MCNICKLE v WHITE & WHITE
[2006] SADC 18

  1. This is an appeal pursuant to s41 of the Residential Tenancies Act 1995 (SA) (“the Act”) from a decision of the Residential Tenancies Tribunal of 7 February 2006, by which it affirmed an earlier decision of the Tribunal of 1 February 2006, when it made certain orders for the payment of back-rent by the appellant tenant, on condition that in the event of the failure to make those payments as specified in that order, the landlord would have possession of the property, the subject of the residential tenancy, by no earlier than 1 pm on Wednesday, 8 February 2006.

  2. The parties were in dispute as to the amounts owing at the time the Tribunal considered the matter, particularly on 1 February, but also on 7 February.  It has been impossible for this Court to resolve those disputes. In any event, it seems somewhat idle now to try and piece together what might have been the position at relevant times when those two decisions were made, because the parties are in substantial agreement now as to what is necessary to keep the tenancy on foot and recover the back payments.

  3. In short, they agree $570 is currently owing by way of rent. There is a credit admitted by the landlord of $110, which brings the rent outstanding to $460. It is agreed by the appellant tenant that $190 will be paid to the landlord tomorrow by way of a regular payment through Centrelink.

  4. In the result, we have then the question of the appeal, but also before the court is the adjourned hearing of an application for a stay of the order for possession by the appellant, the court having made orders on 8 February staying proceedings pending the hearing of this matter on condition that the tenant pay $110 by 9 February (which has been paid), and on further condition that $330 be paid to the landlord on 15 February 2006, which is tomorrow.
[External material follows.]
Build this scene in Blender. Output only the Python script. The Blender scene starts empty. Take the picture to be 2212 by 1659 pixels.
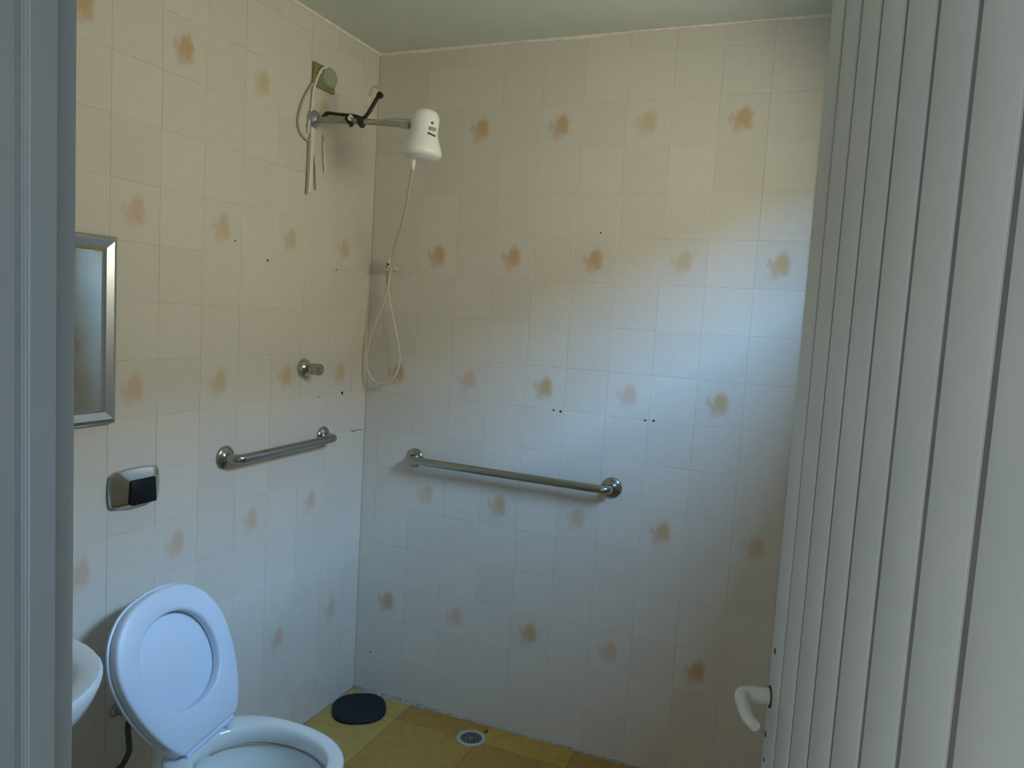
import bpy, bmesh, math, random
from mathutils import Vector, Matrix
random.seed(7)
S = bpy.context.scene
C = S.collection

# ------------------------------------------------------------------ camera
cam_d = bpy.data.cameras.new('camera')
cam = bpy.data.objects.new('camera', cam_d)
C.objects.link(cam)
cam_d.sensor_fit = 'HORIZONTAL'
cam_d.sensor_width = 36.0
cam_d.lens = 36.0 * 1629.0 / 2212.0
cam_d.clip_start = 0.02
cam.rotation_mode = 'XYZ'
cam.location = (1.6313, -2.4963, 1.5346)
cam.rotation_euler = (1.4798, -0.0591, 0.3926)
S.camera = cam

# ------------------------------------------------------------------ world, daylight, exposure
world = bpy.data.worlds.new('world')
S.world = world
world.use_nodes = True
bg = world.node_tree.nodes['Background']
bg.inputs[0].default_value = (0.63, 0.68, 0.69, 1)
bg.inputs[1].default_value = 1.26


def area_light(name, loc, target, sx, sy, color, power, spread=180):
    d = bpy.data.lights.new(name, 'AREA')
    d.shape = 'RECTANGLE'
    d.size = sx
    d.size_y = sy
    d.color = color
    d.energy = power
    d.spread = math.radians(spread)
    o = bpy.data.objects.new(name, d)
    C.objects.link(o)
    o.location = loc
    v = Vector(target) - Vector(loc)
    o.rotation_euler = v.to_track_quat('-Z', 'Y').to_euler()
    return o


# blue sky seen through the high bathroom window, above the neighbouring wall
area_light('sky_daylight', (3.17, -3.55, 3.76), (1.37, -3.55, 2.88), 7.9, 1.90, (0.31, 0.60, 1.0), 3000)
# warm light bounced off the sunlit neighbouring wall below the sky line
area_light('neighbour_wall_bounce', (3.20, -3.55, 1.60), (1.86, -3.55, 1.60), 7.9, 2.4, (0.97, 0.91, 0.66), 760)

S.view_settings.view_transform = 'Standard'
S.view_settings.look = 'None'
S.view_settings.gamma = 1.0
S.view_settings.use_curve_mapping = False
S.view_settings.exposure = 0.0
try:
    S.cycles.use_denoising = True
    S.cycles.denoiser = 'OPENIMAGEDENOISE'
    S.cycles.max_bounces = 8
    S.cycles.diffuse_bounces = 6
    S.cycles.caustics_reflective = False
    S.cycles.caustics_refractive = False
except Exception:
    pass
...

  5. That being the case, and the tenant agreeing to the proposed regime to put the arrangement back on foot, and agreeing with the figures by which it is said that the tenant remains in default in payments of rent due, there will be an order that the stay ordered by this Court on 8 February 2006 be affirmed on the condition, that the tenant do pay to the landlord the sum of $325 by 4 pm on 15 February 2006, and an additional sum of $135 on 23 February 2006, in default of which the landlord will have the right to resume possession of the premises pursuant to the original orders of the Tribunal, if in default of the 15 February payment by no earlier than 4 pm on that day, and if in default of the 23 February payment, by no earlier than 4 pm on that day.
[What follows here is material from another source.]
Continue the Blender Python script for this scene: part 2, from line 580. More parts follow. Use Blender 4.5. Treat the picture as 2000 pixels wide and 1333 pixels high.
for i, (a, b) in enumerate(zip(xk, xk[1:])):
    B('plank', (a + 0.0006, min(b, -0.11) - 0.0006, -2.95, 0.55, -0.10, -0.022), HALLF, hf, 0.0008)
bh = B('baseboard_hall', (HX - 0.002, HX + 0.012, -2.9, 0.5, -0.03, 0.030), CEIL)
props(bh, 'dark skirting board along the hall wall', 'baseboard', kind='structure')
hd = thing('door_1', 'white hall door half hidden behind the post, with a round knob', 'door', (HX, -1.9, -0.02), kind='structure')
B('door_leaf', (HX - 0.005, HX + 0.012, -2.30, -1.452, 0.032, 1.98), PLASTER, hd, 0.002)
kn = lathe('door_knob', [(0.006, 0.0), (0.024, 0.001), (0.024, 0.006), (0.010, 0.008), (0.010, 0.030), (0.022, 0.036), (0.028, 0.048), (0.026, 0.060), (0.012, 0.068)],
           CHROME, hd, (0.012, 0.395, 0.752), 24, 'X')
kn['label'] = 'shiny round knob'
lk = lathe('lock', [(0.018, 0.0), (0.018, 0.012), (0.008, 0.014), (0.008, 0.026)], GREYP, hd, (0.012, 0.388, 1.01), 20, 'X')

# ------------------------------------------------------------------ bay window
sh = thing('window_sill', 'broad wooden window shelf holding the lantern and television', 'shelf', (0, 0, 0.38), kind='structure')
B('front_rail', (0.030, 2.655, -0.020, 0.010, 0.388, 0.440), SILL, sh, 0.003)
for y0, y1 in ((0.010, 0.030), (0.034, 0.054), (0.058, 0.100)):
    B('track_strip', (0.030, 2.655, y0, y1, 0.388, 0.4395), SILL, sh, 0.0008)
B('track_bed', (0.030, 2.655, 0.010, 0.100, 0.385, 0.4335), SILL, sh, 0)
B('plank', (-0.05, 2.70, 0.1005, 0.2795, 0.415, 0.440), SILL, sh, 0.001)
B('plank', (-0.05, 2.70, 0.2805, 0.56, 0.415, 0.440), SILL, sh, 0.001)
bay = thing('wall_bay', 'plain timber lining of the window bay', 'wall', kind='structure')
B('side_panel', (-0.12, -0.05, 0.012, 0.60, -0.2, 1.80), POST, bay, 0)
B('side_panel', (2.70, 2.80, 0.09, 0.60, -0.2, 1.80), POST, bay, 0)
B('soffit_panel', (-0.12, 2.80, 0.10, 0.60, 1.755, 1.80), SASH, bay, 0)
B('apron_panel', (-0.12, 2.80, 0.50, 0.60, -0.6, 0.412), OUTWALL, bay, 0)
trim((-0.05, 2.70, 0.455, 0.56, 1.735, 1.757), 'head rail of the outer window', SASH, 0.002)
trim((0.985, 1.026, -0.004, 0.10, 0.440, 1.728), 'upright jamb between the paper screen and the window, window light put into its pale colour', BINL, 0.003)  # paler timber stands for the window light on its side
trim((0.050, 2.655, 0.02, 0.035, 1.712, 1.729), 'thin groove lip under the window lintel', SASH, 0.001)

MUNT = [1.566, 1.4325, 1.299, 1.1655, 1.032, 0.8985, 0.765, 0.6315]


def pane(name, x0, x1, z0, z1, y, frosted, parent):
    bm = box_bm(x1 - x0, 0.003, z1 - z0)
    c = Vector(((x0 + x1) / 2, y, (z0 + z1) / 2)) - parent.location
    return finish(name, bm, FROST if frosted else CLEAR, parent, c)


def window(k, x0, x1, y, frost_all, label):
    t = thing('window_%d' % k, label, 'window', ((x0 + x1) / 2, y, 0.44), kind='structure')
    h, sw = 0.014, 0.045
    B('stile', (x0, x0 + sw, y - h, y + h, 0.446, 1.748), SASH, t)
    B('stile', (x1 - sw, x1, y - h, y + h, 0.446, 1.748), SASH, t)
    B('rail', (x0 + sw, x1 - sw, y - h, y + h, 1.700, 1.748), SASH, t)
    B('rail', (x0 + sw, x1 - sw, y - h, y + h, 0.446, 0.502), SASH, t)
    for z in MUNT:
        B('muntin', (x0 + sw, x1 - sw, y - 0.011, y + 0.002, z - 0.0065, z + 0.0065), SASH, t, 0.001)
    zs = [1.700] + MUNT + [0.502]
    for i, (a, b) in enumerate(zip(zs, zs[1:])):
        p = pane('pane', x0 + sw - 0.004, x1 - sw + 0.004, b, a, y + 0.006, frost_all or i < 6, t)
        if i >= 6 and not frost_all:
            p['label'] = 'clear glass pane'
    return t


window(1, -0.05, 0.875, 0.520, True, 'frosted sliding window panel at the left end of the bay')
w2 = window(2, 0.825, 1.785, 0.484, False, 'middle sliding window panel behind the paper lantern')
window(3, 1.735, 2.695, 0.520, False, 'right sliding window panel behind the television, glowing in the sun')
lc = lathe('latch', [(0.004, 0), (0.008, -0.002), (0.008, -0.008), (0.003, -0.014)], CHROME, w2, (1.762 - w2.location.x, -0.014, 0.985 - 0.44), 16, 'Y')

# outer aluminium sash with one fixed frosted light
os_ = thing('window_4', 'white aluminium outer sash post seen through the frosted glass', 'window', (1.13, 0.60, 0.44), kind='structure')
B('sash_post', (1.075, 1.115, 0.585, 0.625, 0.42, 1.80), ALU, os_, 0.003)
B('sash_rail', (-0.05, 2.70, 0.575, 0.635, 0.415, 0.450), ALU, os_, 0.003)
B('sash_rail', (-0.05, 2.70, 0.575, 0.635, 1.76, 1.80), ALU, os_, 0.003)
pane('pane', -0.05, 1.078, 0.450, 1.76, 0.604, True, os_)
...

  6. Otherwise there will be an order pursuant to s41 of the Act invoking in turn s110(f), reinstating the residential tenancy agreement as between the parties with respect to the premises at 20 Browning Street, Tea Tree Gully in the State of South Australia, a residential tenancy commenced on 30 June 2005.
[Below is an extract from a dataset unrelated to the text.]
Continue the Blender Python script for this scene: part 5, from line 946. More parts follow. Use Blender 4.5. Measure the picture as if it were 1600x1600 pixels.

  7. The court makes no orders with respect to prospective payments due by the tenant as and from 16 February this year, because those payments have not yet accrued and there is a 14 day period before the default mechanism of the Act comes into play.[1]  The landlords retain their full rights under the Act to pursue the matter in the Tribunal, should there be a further default in relation to those prospective payments of rent.

    [1] Section 80(2)(a) of the Act.

  8. On the other hand, the tenant should clearly understand that the conditions of reinstating the tenancy, coupled with the order for a stay the court has made, means that if she is in default of that order, pursuant to the stay in making the two payments referred to, then it is not a question of going back and seeking variation of those orders before the Tribunal; those orders will take force according to their tenor and would automatically reinstate the right of the landlords to possession of the property, as originally ordered by the Tribunal.

  9. Finally, because of the way the matter was conducted by the parties, and the agreement they reached as to the amount of unpaid rent as of the date of this hearing, there was no need for the court to further consider the reasons of the Tribunal on 7 February 2006. However, it should be pointed out that the Tribunal apparently reads its power under s37 of the Act, as requiring an applicant seeking a variation or the setting aside of a previous order of the Tribunal, to satisfy certain criteria, based in part on the decision of the High Court in Wentworth v Woollahra Municipal Council (1982) 149 CLR 672.[2] It is sufficient for the moment, to point out that case is a decision of the High Court, as a court of record, sitting at the apex of the hierarchy of courts in this country, exercising a purely appellate jurisdiction, concerning powers it has to re-open previous decisions of its own. That jurisdiction does not have very much to do with the powers of a Tribunal charged with hearing matters in an informal way, unconstrained by such principles. The only statutory consideration the Tribunal must consider when entertaining such an application under s37, is that there could be “proper grounds for doing so” as prescribed by s32(1)(f).

    [2] Refer to Autodesk Inc v Dyason (1993) 176 CLR 300.

  10. There will be no order as to costs.